' Adventures with FitNyx: January 2017

Monday, January 9, 2017

2017

I had a huge post written for New Year's.  It started with a meaningful resolution and through the writing of it, I ended up branching into a lot of points without really feeling like I had conveyed anything I was trying to say.  That's how my life feels lately.  Wandering.  Indirect.  Never able to express things clearly.  There's a lot of confusion.  Even this paragraph, right now - I have no idea where I'm going with this or what I want to try to say here or how to get it out properly.

I don't have many friends.  Tons and tons of acquaintances, but when I really need someone to talk to, I've been coming up dry.  When I DO have the opportunity for a meaningful conversation, I struggle too much to get my thoughts and feelings across.  I haven't written much lately and I've avoided a lot of people simply because I don't know how to make people understand.

Or misattributed.  I chose this one on purpose, it's so on-point.
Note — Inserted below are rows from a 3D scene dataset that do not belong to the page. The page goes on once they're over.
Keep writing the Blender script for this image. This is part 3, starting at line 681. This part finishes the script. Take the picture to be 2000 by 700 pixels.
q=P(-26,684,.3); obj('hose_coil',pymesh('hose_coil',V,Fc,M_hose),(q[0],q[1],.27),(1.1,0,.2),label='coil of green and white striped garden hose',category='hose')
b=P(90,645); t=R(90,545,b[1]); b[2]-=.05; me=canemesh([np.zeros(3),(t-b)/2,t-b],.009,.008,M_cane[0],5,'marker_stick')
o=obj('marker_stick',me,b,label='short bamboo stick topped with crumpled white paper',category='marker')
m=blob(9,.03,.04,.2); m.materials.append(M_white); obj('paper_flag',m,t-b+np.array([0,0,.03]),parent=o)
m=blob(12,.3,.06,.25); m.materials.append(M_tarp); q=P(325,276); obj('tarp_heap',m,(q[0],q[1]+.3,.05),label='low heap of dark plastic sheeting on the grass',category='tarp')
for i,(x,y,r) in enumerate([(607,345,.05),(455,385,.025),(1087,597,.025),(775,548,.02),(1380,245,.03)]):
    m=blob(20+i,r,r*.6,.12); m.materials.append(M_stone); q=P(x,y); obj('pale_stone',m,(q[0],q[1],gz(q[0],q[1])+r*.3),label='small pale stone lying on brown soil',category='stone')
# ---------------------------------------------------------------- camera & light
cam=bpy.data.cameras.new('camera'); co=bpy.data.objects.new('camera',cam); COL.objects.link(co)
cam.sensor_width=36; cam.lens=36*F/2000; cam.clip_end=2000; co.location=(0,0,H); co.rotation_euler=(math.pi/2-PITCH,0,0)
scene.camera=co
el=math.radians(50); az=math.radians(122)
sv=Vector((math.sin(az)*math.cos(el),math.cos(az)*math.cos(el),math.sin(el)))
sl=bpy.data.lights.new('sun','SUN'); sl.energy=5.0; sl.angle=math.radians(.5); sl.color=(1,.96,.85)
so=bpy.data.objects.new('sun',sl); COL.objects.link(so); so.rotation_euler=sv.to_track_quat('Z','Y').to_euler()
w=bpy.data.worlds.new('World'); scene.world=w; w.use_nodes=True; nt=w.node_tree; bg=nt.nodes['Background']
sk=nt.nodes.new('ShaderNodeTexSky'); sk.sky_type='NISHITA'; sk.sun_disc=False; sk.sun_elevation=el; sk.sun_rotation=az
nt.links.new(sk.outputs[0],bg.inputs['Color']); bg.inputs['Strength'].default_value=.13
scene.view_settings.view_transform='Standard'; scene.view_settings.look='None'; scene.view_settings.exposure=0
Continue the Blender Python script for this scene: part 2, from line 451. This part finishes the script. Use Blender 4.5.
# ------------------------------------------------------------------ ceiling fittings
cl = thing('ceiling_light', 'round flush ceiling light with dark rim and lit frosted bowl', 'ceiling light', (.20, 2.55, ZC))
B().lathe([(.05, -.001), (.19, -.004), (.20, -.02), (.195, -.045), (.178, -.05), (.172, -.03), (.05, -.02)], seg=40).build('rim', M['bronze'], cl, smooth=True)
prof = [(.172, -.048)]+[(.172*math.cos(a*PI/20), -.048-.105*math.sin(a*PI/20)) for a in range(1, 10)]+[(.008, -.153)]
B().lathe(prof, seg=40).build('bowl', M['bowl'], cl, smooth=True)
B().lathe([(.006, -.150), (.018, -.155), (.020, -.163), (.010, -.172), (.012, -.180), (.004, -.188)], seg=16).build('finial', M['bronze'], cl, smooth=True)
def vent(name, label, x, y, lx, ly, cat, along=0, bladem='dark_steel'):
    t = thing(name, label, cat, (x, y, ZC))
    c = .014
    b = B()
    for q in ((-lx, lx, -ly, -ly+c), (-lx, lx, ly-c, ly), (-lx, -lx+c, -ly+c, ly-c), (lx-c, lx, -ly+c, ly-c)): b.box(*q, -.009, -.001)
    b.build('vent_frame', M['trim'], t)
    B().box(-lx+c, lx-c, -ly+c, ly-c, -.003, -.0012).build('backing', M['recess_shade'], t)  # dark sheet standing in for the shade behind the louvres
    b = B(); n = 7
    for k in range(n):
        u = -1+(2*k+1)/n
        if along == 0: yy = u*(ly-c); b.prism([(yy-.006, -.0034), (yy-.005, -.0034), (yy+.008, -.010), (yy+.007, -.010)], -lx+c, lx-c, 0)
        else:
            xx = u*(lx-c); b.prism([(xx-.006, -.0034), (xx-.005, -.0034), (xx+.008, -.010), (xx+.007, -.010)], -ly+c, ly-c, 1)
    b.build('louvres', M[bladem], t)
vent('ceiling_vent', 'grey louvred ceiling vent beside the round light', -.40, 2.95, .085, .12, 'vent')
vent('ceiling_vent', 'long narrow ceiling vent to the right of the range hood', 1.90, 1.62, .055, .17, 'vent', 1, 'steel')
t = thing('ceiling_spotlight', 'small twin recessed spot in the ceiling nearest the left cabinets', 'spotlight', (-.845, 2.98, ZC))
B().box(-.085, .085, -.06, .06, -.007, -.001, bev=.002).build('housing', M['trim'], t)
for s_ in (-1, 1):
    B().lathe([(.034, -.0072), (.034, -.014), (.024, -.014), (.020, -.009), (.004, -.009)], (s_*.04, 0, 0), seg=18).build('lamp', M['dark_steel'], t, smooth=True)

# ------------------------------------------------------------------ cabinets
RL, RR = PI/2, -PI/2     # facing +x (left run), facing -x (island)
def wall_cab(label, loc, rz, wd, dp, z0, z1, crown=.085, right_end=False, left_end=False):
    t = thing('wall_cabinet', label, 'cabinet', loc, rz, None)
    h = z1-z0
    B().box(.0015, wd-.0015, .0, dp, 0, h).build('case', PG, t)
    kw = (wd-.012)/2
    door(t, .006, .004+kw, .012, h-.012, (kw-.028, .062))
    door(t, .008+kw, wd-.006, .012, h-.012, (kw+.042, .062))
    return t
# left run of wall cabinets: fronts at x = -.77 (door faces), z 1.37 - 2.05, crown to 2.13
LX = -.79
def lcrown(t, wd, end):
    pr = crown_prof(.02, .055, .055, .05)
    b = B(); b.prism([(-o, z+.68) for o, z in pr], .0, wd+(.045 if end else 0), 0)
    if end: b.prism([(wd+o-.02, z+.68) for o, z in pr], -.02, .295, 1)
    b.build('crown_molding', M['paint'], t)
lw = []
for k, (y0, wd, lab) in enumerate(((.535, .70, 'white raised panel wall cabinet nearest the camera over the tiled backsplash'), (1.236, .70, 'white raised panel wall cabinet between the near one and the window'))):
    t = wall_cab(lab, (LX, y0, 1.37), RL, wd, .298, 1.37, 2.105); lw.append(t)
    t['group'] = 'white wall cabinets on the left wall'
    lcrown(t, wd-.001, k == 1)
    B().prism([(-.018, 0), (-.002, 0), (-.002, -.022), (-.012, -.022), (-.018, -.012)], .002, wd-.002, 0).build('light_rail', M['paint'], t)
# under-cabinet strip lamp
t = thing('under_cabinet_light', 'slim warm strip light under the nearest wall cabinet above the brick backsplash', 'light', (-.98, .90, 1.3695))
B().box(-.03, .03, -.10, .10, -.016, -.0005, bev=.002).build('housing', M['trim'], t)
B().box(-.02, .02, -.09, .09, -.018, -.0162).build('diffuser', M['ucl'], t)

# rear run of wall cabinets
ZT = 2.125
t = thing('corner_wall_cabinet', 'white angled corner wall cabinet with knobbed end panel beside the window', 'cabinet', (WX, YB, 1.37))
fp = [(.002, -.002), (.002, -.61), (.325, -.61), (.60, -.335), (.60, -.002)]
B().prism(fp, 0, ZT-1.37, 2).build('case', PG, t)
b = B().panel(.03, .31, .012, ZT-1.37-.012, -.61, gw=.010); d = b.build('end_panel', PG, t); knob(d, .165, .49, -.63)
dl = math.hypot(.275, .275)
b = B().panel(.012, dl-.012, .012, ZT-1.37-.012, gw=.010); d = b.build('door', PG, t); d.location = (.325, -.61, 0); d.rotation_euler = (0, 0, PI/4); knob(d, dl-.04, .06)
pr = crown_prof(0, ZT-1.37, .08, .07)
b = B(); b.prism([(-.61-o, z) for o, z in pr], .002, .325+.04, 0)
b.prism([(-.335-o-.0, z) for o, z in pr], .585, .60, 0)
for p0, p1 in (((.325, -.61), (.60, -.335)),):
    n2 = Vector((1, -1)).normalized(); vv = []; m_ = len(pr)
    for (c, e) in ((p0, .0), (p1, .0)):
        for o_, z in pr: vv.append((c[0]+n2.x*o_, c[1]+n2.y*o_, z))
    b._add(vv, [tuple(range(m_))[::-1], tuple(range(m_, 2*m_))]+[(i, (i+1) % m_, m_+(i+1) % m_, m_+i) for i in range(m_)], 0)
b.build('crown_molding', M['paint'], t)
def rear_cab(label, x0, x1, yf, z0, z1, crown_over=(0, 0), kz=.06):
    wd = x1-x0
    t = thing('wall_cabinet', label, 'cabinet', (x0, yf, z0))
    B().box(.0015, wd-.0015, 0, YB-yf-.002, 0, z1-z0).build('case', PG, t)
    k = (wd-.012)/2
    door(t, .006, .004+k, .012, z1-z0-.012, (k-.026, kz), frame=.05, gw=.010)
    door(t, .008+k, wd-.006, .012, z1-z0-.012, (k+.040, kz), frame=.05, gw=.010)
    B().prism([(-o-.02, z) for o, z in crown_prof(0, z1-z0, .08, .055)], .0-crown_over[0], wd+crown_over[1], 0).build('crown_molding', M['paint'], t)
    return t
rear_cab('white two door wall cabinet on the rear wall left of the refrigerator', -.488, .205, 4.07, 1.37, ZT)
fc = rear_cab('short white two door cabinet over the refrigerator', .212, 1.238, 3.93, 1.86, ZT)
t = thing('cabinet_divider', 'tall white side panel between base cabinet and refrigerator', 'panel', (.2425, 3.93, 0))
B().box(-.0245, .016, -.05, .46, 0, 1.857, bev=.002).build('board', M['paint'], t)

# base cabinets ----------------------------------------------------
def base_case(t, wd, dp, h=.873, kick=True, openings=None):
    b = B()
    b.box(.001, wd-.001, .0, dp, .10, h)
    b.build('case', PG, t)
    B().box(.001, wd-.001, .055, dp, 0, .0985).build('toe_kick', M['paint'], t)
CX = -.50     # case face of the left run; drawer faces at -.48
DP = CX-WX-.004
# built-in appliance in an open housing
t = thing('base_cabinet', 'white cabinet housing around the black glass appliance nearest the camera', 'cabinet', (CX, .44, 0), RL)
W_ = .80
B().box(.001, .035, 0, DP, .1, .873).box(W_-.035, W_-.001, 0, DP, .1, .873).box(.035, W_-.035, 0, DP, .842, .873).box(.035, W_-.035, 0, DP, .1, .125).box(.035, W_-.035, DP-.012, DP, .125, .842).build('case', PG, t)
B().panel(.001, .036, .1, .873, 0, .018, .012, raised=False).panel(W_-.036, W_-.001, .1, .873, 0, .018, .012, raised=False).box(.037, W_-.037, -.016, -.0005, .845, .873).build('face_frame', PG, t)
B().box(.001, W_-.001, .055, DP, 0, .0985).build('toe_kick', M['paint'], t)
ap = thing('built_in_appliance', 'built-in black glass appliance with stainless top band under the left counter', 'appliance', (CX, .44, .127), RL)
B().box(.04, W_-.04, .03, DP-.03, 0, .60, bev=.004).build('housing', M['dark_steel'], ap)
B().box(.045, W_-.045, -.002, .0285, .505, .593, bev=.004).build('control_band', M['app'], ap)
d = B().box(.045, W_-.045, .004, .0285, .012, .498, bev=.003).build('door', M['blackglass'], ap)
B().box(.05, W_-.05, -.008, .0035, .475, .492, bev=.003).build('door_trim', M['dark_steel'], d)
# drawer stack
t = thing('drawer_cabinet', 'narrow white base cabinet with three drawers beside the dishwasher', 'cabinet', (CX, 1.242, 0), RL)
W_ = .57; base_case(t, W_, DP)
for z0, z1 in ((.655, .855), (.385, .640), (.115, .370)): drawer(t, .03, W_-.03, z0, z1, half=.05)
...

This isn't a new phenomenon in my life.  I've never felt understood.  I've never been able to convey my essence or my thought process or my ethos or whatever to anyone in my life, and that has made me feel so very distant, all the time.  There are precious few connections in my world that feel genuine and even fewer that last more than a few weeks.  This has always been the case, no matter how hard I work in any given situation to forge something meaningful and enduring.  Somehow I am always thwarted - and it is usually by my own actions.  I try to express something important and come to an understanding, but I am never able to speak clearly enough to be understood.

Frankly, I'm sick and tired of it.  I can't seem to do anything right to keep the things I want and love in my life.  I've lost so many great things that every time a new one comes into my life, I spend every day worrying about when I'll lose this next one.  Basically, I'm living in fear, and it's crippling me.  I hate it.


Something has to change.  I need to break this cycle.  I can't keep losing everything meaningful after fighting so hard just to get them in the first place.  This is my goal for 2017, my resolution, my promise to myself.  I have to find a way to move forward and find ways to connect.  Find ways to establish stability and not only earn good things, but to keep them.  And to figure out how to make people understand who I am.  To stop being the misfit, the odd one out, the expendable one that just doesn't quite work with everyone else.  Because it's killing me.

I don't know how I'm going to do it, but hopefully I can find a way before I lose anything else.  Before I feel any more marginalized and trivial in my own world.  So I guess, bring it on 2017, let's try to make this work for once, eh?